Before leaving his job at The Telegraph, Goswami seeked guidance from fellow Oxford alumni Rajdeep Sardesai, who supported his decision to join TV journalism. Goswami joined as a news broadcaster in 1995 with NDTV 24×7, and also worked alongside as a reporter for DD Metro’s programme called News Tonight. In 1998, he turned news editor and co-hosted the Newshour show with either Barkha Dutt or Rajdeep Sardesai. Goswami was also host of Newsnight, another news analysis programme on NDTV. In 2003, he won the runner-up award for Best News Anchor Asia, at the Asian Television Awards.

Arnab Goswami with Rajdeep Sardesai at the NDTV studio in New Delhi (1990s)

Arnab Goswami with Rajdeep Sardesai at the NDTV studio in New Delhi (1990s)
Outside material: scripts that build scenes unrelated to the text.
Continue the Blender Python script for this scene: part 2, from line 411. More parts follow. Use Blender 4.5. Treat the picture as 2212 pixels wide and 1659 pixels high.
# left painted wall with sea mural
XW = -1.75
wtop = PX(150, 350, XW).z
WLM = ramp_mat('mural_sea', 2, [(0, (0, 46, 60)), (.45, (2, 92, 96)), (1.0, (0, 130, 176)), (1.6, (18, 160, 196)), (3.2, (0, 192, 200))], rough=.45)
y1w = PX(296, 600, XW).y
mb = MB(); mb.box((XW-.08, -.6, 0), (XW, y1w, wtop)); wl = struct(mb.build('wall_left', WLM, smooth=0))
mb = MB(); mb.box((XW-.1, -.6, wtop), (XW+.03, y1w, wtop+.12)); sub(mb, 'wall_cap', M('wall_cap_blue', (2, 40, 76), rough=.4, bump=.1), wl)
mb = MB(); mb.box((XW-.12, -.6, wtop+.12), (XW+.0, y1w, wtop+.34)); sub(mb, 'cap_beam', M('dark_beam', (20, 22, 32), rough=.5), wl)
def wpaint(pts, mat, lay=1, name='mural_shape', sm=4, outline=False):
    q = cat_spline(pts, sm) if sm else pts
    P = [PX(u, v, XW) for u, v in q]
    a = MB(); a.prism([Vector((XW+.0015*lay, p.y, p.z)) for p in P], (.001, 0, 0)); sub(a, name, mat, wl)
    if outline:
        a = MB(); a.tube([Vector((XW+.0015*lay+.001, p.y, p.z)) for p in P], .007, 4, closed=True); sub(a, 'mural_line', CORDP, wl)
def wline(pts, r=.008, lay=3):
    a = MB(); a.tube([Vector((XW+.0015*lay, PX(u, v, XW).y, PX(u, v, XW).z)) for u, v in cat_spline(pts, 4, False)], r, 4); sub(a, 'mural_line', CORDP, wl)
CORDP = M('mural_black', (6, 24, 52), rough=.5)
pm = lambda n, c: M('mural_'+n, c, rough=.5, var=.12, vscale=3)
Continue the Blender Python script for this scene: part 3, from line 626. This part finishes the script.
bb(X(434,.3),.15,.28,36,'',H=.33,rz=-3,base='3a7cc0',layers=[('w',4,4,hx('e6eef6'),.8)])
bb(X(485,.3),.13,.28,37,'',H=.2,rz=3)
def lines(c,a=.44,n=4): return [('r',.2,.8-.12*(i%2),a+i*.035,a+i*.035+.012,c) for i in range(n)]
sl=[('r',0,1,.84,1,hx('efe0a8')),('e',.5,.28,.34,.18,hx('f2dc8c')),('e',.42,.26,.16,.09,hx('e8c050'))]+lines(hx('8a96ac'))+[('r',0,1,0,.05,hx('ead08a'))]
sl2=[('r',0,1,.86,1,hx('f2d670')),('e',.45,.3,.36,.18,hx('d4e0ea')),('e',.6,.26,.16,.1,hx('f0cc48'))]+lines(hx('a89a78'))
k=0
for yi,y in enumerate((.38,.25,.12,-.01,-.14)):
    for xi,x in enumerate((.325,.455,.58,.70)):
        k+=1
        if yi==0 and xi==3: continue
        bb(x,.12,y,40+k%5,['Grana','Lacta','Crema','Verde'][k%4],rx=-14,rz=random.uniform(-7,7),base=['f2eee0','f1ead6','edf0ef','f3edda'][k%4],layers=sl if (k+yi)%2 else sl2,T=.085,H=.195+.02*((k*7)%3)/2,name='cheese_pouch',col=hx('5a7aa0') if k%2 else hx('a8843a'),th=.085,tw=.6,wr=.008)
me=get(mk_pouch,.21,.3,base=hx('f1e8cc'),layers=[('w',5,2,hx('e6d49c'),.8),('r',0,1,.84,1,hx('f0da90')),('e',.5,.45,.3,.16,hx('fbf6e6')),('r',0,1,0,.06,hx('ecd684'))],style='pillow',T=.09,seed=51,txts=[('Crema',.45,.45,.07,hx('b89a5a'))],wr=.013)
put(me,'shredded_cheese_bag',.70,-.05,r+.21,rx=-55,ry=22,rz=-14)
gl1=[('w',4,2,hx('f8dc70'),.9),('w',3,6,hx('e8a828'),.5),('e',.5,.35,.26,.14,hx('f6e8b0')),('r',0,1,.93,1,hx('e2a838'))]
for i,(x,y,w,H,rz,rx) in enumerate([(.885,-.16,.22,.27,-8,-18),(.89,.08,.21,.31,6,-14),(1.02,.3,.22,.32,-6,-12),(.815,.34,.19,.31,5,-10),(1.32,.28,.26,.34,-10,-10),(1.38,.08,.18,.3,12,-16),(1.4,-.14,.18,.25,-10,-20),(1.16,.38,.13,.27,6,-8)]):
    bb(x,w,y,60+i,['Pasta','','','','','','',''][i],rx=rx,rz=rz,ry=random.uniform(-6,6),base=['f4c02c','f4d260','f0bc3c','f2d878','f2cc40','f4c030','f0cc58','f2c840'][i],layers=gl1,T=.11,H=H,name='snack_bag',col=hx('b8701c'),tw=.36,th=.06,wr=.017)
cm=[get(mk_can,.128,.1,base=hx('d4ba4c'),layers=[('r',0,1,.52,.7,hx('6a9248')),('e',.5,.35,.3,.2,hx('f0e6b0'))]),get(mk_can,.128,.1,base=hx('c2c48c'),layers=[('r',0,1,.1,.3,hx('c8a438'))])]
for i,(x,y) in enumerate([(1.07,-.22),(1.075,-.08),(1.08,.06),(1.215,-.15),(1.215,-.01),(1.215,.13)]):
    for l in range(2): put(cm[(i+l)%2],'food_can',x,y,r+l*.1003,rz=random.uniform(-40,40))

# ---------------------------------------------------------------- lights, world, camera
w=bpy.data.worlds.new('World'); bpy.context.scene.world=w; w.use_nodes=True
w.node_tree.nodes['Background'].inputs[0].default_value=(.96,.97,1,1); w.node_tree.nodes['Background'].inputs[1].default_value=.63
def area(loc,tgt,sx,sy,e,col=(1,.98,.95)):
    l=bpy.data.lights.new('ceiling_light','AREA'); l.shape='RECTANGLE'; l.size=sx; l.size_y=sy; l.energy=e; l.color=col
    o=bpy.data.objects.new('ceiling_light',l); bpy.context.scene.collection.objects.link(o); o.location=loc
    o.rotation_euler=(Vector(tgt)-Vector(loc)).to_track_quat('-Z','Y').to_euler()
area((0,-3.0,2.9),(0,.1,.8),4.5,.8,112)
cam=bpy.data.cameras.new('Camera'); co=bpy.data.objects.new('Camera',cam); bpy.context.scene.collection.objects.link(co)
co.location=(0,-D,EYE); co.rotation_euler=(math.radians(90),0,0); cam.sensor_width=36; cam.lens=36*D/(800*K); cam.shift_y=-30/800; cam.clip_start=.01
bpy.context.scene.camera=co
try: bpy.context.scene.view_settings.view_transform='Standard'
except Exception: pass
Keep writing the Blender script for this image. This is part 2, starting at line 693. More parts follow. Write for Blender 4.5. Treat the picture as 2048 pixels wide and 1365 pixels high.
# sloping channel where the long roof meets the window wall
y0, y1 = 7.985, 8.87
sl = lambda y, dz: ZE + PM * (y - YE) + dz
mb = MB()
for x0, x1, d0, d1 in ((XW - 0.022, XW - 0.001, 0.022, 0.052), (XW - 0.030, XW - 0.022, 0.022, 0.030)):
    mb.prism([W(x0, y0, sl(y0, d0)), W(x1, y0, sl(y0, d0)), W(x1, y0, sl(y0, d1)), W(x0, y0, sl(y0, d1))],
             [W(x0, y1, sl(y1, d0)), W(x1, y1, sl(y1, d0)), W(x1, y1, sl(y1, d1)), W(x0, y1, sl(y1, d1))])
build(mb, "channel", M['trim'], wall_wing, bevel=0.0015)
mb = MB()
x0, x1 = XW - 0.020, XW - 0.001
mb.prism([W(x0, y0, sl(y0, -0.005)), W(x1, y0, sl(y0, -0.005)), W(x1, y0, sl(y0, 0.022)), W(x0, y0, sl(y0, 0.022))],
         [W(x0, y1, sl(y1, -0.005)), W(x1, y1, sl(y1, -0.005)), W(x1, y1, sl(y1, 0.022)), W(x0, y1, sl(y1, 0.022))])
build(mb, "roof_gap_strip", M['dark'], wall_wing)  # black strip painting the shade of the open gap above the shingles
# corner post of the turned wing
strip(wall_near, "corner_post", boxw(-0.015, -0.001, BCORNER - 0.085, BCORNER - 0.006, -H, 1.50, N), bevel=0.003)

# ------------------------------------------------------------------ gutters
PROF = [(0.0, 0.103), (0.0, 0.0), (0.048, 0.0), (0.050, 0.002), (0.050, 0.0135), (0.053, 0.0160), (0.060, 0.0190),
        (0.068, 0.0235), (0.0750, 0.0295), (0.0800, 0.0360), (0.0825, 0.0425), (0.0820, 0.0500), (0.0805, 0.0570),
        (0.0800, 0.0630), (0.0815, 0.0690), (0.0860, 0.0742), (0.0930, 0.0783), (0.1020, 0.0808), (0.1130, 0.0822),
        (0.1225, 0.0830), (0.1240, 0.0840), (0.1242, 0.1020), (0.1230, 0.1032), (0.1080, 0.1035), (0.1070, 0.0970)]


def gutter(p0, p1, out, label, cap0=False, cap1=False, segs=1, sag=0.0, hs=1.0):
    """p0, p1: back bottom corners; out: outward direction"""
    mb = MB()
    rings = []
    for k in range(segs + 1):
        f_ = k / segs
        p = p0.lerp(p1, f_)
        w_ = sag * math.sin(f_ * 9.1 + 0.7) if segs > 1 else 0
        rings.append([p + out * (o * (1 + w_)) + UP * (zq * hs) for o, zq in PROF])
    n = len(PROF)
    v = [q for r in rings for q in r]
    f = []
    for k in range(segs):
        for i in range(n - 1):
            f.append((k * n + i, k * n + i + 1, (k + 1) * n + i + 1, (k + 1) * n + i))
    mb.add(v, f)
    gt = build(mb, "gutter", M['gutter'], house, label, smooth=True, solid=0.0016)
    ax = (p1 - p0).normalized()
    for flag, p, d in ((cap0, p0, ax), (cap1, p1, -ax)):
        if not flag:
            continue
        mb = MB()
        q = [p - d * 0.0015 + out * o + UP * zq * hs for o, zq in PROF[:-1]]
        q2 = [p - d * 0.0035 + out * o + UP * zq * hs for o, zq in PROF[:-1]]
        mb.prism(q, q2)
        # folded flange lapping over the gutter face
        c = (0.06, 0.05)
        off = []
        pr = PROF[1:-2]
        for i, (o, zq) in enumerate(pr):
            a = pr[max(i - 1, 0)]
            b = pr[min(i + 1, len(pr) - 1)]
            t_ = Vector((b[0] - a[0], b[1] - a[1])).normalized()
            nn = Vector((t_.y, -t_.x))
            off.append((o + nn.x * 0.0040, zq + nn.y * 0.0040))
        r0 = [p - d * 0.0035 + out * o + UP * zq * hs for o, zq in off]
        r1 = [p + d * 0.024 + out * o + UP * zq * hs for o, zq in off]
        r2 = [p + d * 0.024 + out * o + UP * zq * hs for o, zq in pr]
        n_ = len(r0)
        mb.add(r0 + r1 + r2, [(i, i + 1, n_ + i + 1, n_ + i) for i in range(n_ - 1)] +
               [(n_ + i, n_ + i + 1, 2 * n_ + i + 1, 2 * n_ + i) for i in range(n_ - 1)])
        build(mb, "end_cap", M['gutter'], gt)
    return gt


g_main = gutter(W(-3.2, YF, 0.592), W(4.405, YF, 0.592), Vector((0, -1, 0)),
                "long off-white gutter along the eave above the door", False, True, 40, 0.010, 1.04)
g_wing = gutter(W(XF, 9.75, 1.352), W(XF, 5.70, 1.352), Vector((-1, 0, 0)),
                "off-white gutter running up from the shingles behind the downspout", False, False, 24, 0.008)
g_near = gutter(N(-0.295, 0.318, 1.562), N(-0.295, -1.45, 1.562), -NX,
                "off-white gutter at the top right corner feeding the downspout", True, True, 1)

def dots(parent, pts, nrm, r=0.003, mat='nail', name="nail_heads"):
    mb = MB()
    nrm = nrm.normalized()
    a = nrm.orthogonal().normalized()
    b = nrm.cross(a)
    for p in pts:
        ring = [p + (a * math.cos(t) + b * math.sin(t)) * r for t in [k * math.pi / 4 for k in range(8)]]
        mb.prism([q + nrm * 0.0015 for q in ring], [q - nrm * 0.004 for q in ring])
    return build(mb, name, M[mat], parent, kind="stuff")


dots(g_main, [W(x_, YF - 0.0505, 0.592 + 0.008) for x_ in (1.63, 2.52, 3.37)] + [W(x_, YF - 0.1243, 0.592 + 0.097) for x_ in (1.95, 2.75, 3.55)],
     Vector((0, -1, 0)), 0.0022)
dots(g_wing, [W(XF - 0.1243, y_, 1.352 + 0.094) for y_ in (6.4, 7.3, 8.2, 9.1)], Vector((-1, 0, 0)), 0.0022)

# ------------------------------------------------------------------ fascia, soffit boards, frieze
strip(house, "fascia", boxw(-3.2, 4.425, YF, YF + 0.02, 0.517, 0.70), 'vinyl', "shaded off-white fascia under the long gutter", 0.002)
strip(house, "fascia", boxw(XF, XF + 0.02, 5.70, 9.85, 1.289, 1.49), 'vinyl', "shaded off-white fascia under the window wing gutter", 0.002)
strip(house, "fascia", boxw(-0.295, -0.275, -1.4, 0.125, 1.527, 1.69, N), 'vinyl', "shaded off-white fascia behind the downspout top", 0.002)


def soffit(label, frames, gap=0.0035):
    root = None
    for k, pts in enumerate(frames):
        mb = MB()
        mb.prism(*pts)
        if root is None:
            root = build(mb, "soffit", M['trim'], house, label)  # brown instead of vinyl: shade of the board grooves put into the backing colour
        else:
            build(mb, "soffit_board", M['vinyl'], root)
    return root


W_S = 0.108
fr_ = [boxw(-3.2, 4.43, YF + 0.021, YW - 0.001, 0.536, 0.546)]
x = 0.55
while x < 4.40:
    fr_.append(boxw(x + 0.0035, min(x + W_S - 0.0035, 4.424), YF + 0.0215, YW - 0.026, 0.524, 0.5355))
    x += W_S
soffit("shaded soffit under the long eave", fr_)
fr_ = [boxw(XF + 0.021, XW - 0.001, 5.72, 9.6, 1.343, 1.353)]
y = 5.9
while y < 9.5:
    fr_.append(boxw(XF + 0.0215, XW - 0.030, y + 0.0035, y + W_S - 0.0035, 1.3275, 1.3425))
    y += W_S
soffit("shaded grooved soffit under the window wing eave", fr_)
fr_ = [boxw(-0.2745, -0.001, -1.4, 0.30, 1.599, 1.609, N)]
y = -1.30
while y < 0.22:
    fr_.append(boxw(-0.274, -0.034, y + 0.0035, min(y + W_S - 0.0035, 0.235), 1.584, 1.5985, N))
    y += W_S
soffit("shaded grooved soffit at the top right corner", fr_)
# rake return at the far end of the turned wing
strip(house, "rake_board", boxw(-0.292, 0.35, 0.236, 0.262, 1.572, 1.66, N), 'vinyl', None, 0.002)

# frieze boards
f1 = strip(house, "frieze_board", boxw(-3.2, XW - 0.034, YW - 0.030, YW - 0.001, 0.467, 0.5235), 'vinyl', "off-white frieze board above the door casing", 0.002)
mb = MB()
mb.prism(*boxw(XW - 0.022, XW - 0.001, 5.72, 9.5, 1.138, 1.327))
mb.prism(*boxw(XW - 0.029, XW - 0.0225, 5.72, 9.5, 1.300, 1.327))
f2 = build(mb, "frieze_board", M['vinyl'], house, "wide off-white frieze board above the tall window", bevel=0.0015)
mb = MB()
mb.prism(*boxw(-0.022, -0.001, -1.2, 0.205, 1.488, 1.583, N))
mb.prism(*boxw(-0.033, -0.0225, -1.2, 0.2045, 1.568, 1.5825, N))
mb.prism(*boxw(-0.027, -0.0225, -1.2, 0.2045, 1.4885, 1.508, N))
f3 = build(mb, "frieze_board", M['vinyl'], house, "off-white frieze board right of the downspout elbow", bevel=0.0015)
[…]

Was Upset with Lutyens’ Delhi Culture; Considered Quitting Journalism

Goswami had always been a passionate journalist. Be it his first TV interview with Sonia Gandhi; or his will to report live from the sight of 2001 Nepalese Royal Massacre, despite being attacked by an angry Nepali mob. Goswami wrote a book called ‘Combating Terrorism: The Legal Challenge,’ and was also a Visiting D C Pavate Fellow at the International Studies Department, Sidney Sussex College, University of Cambridge in 2000. Despite all of this, he wanted to quit journalism in 2002. Goswami did not like the system of “mutual cooperation, sycophancy and corruption” and believed that journalism in India missed the “ideal activism and dissent.” Eventually, Goswami got his way of journalism with Times Now.

Joined Times of India in 2004; Became Chief Editor of Times Now in 2006

Times Now, the news channel launched by The Times Group, provided Goswami with the befitting platform to run his own show in his own style. The calm discussions he used to have in news studios was replaced with live debates. Goswami turned his school hobby of debating into a career. Besides running the live debate show called The Newshour, he also started with the interview programme called Frankly Speaking with Arnab that has featured famous personalities such as Indian PM Narendra Modi, former US Secretary of State Hillary Clinton, former Afghanistan President Hamid Karzai, and the 14th Dalai Lama. What made The Newshour really popular was the change in Goswami’s journalism style, that was triggered by the 2008 Mumbai attacks.

Goswami during The Newshour show on Times Now channel (2016)

Goswami during The Newshour show on Times Now channel (2016)

Made ‘The Newshour’ the Most-Watched English News Show on Indian TV

The terror attacks in Mumbai from Nov. 26-29, 2008, had a large impact on the way Arnab Goswami approached TV journalism. He realized that there was no point in journalists not expressing their own opinion, so he became more assertive about taking a stand. Post 2008, The Newshour show became more argumentative with Goswami bringing his own point of view to the debates, making the debates more transparent and eventually boosting the show’s TRP and social media attention. Arnab Goswami was honoured with the Ramnath Goenka Award for Excellence in Journalism (TV) in 2010 and was ranked 26th in India Today’s Power List of 2014, besides winning other awards and recognitions.

What We Can Learn from Arnab Goswami’s Career Story

Goswami’s story would remind you of Steve Job’s quote on people who have no respect for the status quo — “You can quote them, disagree with them, glorify or vilify them. About the only thing you cannot do is ignore them, because the change things.” The one trait that worked quite well for Arnab Goswami was his openness to change, which may have been developed during his childhood days at different schools. He was ready to leave print journalism for television, then he left the political capital of India for Mumbai, and also decided to change his way of journalism by exercising his freedom of expression. The journalist who was once ashamed to one, created opportunities for himself to practise his own kind of journalism that was not comfortable, by “asking the toughest question to the most important person.”